Most of my works and their processes are interactive. As a method of conducting research, I use interviews, surveys, e-mail correspondence. Once I collect enough information, I think about how to channel, balance, tune, and transform it and find the best way [to make it] resonate together. Communication is a very important part of my art practice, to create a fertile field for the emergence of new ideas, new questions, and conclusions. Ultimately, more brains are always smarter than one.

How has the transition from Zagreb to London affected your work?

Since I moved to London, I have noticed a common thread, link, preoccupation in the last few works, and that is the need to invade or appropriate the new environment with an existing hierarchy and set of rules to which someone needs to adapt and obey. I’m interested in how to be successful in a new situation, culture, and environment. Does it depend on one’s ability to understand, adopt and then possibly subtly change her new environment?

For example, in The Balkan Bride’s Project, which took a part in Hoxton Gallery in collaboration with two other Croatian artists, Petra Mrša and OKO, I was subjecting the correlation between a traditional wedding, where the bride moves to her husband’s house, and the position of the artist as an emigrant.

The Balkan Brides Wedding

The Balkan Brides Wedding, 2014. Hoxton Gallery, London.

What projects are you working on now? 

My recent show at Gallery Karas in Zagreb, Ambitious Toys, included visually and sensually saturated work, with an overabundance of visual and not-just-visual stimulants.
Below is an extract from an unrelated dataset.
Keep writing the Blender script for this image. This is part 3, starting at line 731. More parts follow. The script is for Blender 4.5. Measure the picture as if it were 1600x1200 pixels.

The show was based on the notion of “toys” as objects for discovering identity, relating to the world, learning cause and effect, exploring relationships, practicing skills, and forming and strengthening social bonds.

Additionally, I will continue with Artist Speed Dating (feature image), an ongoing interactive project that brings together local artists, curators, community members and visitors in the popular dating form. The aim is to familiarize people with cultural and political ideas coming from their local community, through direct contact. The next destination is a suburban area of Zagreb, and it will touch on the problem of urban planning policies and the content of the new built environment, as well as the notion of public good and new models of living in completely designed and constructed residential areas.